Submit an Adobe Commerce Support ticket to change the service configuration on Pro Production and Staging environments.
To enable RabbitMQ:
Add the required name, type, and disk value (in MB) to the .magento/services.yaml
file along with the installed RabbitMQ version.
rabbitmq:
type: rabbitmq:<version>
disk: 1024
Configure the relationships in the .magento.app.yaml
file.
relationships:
rabbitmq: "rabbitmq:rabbitmq"
Add, commit, and push your code changes.
git add .magento/services.yaml .magento.app.yaml
git commit -m "Enable RabbitMQ service"
git push origin <branch-name>
After initial service setup, you can change the software version for an installed service by updating the services.yaml
and .magento.app.yaml
configuration files. See Change service version.

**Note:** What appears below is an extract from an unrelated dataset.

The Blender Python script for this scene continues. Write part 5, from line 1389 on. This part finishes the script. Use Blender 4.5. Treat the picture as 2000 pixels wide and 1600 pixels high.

For debugging purposes, it is useful to directly connect to a service instance in one of the following ways:
Log in to the magento-cloud
CLI and project:
magento-cloud login
Check out the environment with RabbitMQ installed and configured.
magento-cloud environment:checkout <environment-id>
Use SSH to connect to the Cloud environment:
magento-cloud ssh
Retrieve the RabbitMQ connection details and login credentials from the $MAGENTO_CLOUD_RELATIONSHIPS variable:
echo $MAGENTO_CLOUD_RELATIONSHIPS | base64 -d | json_pp
or
php -r 'print_r(json_decode(base64_decode($_ENV["MAGENTO_CLOUD_RELATIONSHIPS"])));'
In the response, find the RabbitMQ information, for example:
{
"rabbitmq" : [
{
"password" : "guest",
"ip" : "246.0.129.2",
"scheme" : "amqp",
"port" : 5672,
"host" : "rabbitmq.internal",
"username" : "guest"
}
]
}
Enable local port forwarding to RabbitMQ.
ssh -L <port-number>:rabbitmq.internal:<port-number> <project-ID>-<branch-ID>@ssh.us.magentosite.cloud
An example for accessing the RabbitMQ management web interface at http://localhost:15672
is:
ssh -L 15672:rabbitmq.internal:15672 <project-ID>-<branch-ID>@ssh.us.magentosite.cloud
While the session is open, you can start a RabbitMQ client of your choice from your local workstation, configured to connect to the localhost:<portnumber>
using the port number, username, and password information from the MAGENTO_CLOUD_RELATIONSHIPS variable.
To connect to RabbitMQ running in an application, install a client, such as amqp-utils, as a project dependency in your .magento.app.yaml
file.
For example,
dependencies:
ruby:
amqp-utils: "0.5.1"
When you log in to your PHP container, you enter any amqp-
command available to manage your queues.
To connect to RabbitMQ using your PHP application, add a PHP library to your source tree.